Bennett always struck me as an affable singer. The largest part of his appeal was an openness, a willingness to accommodate an audience while serving a song, that compensated for a lack of technical perfection. His tone could be thin or hoarse—he wasn’t sniper-precise like Sinatra— but always warm and buttery. Frank could turn his voice into an ice pick. Tony didn’t have anything like murder in his soul.
But there is a little edge to “The Good Life” I hadn’t noticed before.
The song was written by French singer and bon vivant Sacha Distel for Roger Vadim’s “Pride” segment in the anthology film “Les Sept Péchés capitaux (The Seven Deadly Sins).” Distel allegedly wrote it for Vadim’s ex- Brigette Bardot.
The story goes that Bardot, who married Vadim in 1952 when she was 18 (her parents objected but relented after she stuck her head in a burning oven) and divorced him in 1957, plucked Distel from obscurity after she saw him playing guitar in a St. Tropez night club. They embarked on a romance, and Bardot’s interest in Distel may have helped push his first single “Scoubidou” up the pop charts.
When starstruck Distel proposed, Bardot turned him down, possibly because she was also involved with Jean-Louis Trintignant at the same time. (Distel doesn’t even rate a mention in People Magazine’s survey of “Brigette Bardot’s Dating History.”)
While songwriter Jack Reardon gets credit for the English lyrics, he did a good job of preserving the spirit of Distel’s original. (A literal translation of the opening lines cited above might read: “The good life, without love without worry, without problems/Oh the good life, you’re alone, you’re free and you love it …”) This is a record made by grownups.

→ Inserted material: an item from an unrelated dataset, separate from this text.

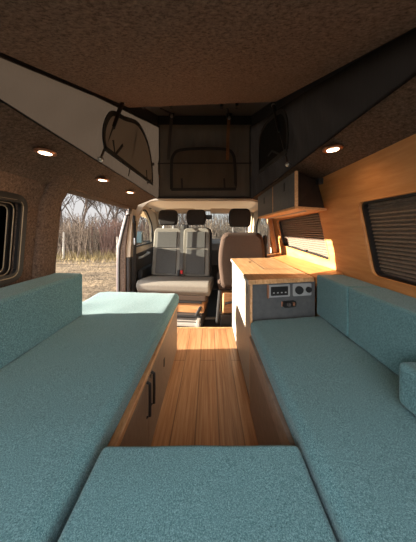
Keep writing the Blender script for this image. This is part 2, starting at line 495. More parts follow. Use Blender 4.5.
bm = new(); tube(bm, [(-.80, 3.05, 1.305), (-.765, 3.08, 1.275), (-.765, 3.26, 1.27), (-.79, 3.30, 1.285)], .012); obj('grip', bm, 'cream_plastic', g)
for q in ((-.79, 3.04, 1.30), (-.79, 3.30, 1.285)):
    bm = new(); lathe(bm, [(.014, 0), (.014, .01)], q); obj('mount', bm, 'dark_plastic', g)
# passenger seat belt on the B pillar
sb = thing('seat_belt', 'black seat belt hanging on the cream door pillar beside the double seat', 'seat belt', (-.88, 2.62, .4))
bm = new(); ribbon(bm, [(-.868, 2.62, 1.12), (-.86, 2.615, .9), (-.872, 2.61, .55), (-.88, 2.61, .1)], .045, .003, (1, -.6, 0)); obj('webbing', bm, 'black_rubber', sb)
bm = new(); box(bm, (-.89, 2.59, 1.09), (-.862, 2.65, 1.18), .01); obj('loop_anchor', bm, 'black_plastic', sb)
bm = new(); box(bm, (-.878, 2.60, .84), (-.856, 2.635, .92), .004); obj('latch_tongue', bm, 'steel', sb)
wm = thing('wing_mirror', 'blue grey wing mirror seen through the passenger door window', 'mirror', (-1.12, 3.5, .78))
bm = new(); box(bm, (-1.24, 3.46, .80), (-1.02, 3.53, 1.0), .03); obj('mirror_housing', bm, 'black_plastic', wm)
bm = B((-1.225, 3.452, .82), (-1.035, 3.462, .985), .004); obj('mirror_glass', bm, 'mirror_blue', wm)
bm = new(); tube(bm, [(-1.06, 3.5, .83), (-.93, 3.56, .82)], .025); obj('mirror_arm', bm, 'black_plastic', wm)

# ------------------------------------------------------------------ pop-up roof
def lidz(y, x=-.05):
    t = (x+.60)/1.105
    return (1.26+.395*y)*(1-t)+(1.268+.417*y)*t
roof = thing('pop_up_roof', 'raised pop-up roof lined with brown speckled carpet', 'roof', (-.05, .28, 1.39))
bm = new()
prism(bm, [(-.608, .28, lidz(.28, -.6)), (.508, .28, lidz(.28, .5)), (.508, 1.70, lidz(1.70, .5)), (-.608, 1.70, lidz(1.70, -.6))], (0, -.012, .03), .006)
obj('carpet_panel', bm, 'roof_carpet', roof)
bm = new()
prism(bm, [(-.66, .20, lidz(.20)+.09), (.56, .20, lidz(.20)+.09), (.56, 2.80, lidz(2.80)+.03), (-.66, 2.80, lidz(2.80)+.03)], (0, -.01, .03))
obj('roof_shell', bm, 'dark_plastic', roof)
def ctop(y): return 1.31+.353*y     # upper edge of the canvas
for sx, x in ((-1, RIM_L-.012), (1, RIM_R+.012)):
    bm = new()
    prism(bm, [(x, .28, lidz(.28, x)-.005), (x, 1.2, ctop(1.2)-.01), (x, 2.78, ctop(2.78)-.015), (x, 2.80, lidz(2.80)+.04), (x, .28, lidz(.28)+.12)], (.012*sx, 0, 0))
    obj('side_flange', bm, 'black_rubber', roof)
bm = new(); prism(bm, [(RIM_L-.03, 2.75, ctop(2.77)-.04), (RIM_R+.03, 2.75, ctop(2.77)-.04), (RIM_R+.03, 2.77, lidz(2.8)+.03), (RIM_L-.03, 2.77, lidz(2.8)+.03)], (0, .02, 0)); obj('front_flange', bm, 'black_rubber', roof)
for x in (-.52, -.30, .10, .22): obj('panel_clip', B((x-.012, 1.76, lidz(1.76)-.005), (x+.012, 1.80, lidz(1.8)+.06), .004), 'black_plastic', roof)

tent = thing('tent_canvas', 'grey canvas tent walls of the raised roof', 'tent', (-.05, 1.5, 1.39))
def side_canvas(x, sgn):
    bm = new(); NY, NZ = 60, 14; g = []
    for i in range(NY+1):
        y = .30+(2.765-.30)*i/NY; row = []
        zt = min(lidz(y, x)-.004, ctop(y))
        for j in range(NZ+1):
            t = j/NZ; z = 1.380+(max(zt, 1.40)-1.380)*t
            h = max(0, zt-1.392)
            n = noise.noise((y*5-z*6, z*1.2, 3+x*9))*.035+noise.noise((y*13-z*9, z*2, 9+x))*.014
            row.append(bm.verts.new((x-sgn*n*math.sin(math.pi*min(max(t, .08), .92))*min(1, h*3), y, z)))
        g.append(row)
    for a, b in zip(g, g[1:]):
        for j in range(NZ): bm.faces.new((a[j], b[j], b[j+1], a[j+1]))
    return bm
obj('side_wall', side_canvas(RIM_L+.004, -1), 'side_cloth_shaded', tent, sharp=80)
obj('side_wall', side_canvas(RIM_R-.004, 1), 'side_cloth_shaded', tent, sharp=80)
bm = new(); g = []
for i in range(61):
    x = RIM_L-.01+(RIM_R-RIM_L+.02)*i/60; row = []
    for j in range(19):
        t = j/18; z = 1.392+(ctop(2.74)-1.392+.02)*t
        n = noise.noise((x*9, z*.8, 1.7))*.035+noise.noise((x*24, z*1.2, 5))*.022
        row.append(bm.verts.new((x, 2.745+n*math.sin(math.pi*t)*min(1, 6*min(i, 60-i)/60), z)))
    g.append(row)
for a, b in zip(g, g[1:]):
    for j in range(18): bm.faces.new((a[j], b[j], b[j+1], a[j+1]))
obj('front_wall', bm, 'front_cloth_lit', tent, sharp=80)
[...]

Bunch, who’d go on to be Bennett’s musical director, had dropped bombs on Germany during World War II. His plane had been shot down; he’d spent six months in a camp until it was liberated in April 1945, about the same time PFC Anthony Dominick Benedetto was among the soldiers liberating the Kaufering Concentration Camp, the largest sub-camp of the Dachau complex.
Such were the résumés of the people who lived in those days, a year I barely remember.
I used to think I would never listen to much old music, that what was relevant to me was what would (or would not happen), that the past was irrelevant as it was finished and filed away. In the early ’70s, Buddy Holly seemed corny, Clark Kent with a Stratocaster hiccoughing his way through bubblegum. In the early ’70s, Tony Bennett was granny music.
You grow up a little, you might be embarrassed by the certainty of youthful judgments.
I’d heard the song hundreds of times before and received it as so much cocktail pop. But this afternoon.,“The Good Life” almost made me cry.
Some of that might have to do with my realization that everyone who had anything to do with the record is dead. Bennett, who died last month at the age of 96, was the last to go. Bunch died in 2010; Distel in 2004; Reardon in 2013; producer Ernie Altschuler in 1973.
Bardot is alive, married to an industrialist who was an adviser to National Front founder Jean-Marie Le Pen.
It should not be lost on us that we are living in an age of miracles, where ghosts can speak across a distance of 60 or 70 or 100 years. Tony Bennett can come out of nowhere, from 1962, to pin us back in our seats with his theatrical tenor, with an understated song about the futility of desire and the limits of materialism.
It’s a lesson that goes back to at least Socrates, who’d argue it’s far better to suffer wrong than to commit it; that a good person who is tortured to death is better off than the corrupt who profit from duplicity.
Plato developed this idea further in “The Republic,” explaining that a moral person has a kind of inner harmony that the wicked cannot achieve no matter how rich and powerful they become. Being a jerk is its own punishment, Plato would tell you; the materialistic pleasures of “the good life” are fleeting.
Or at least it’s pretty to think so.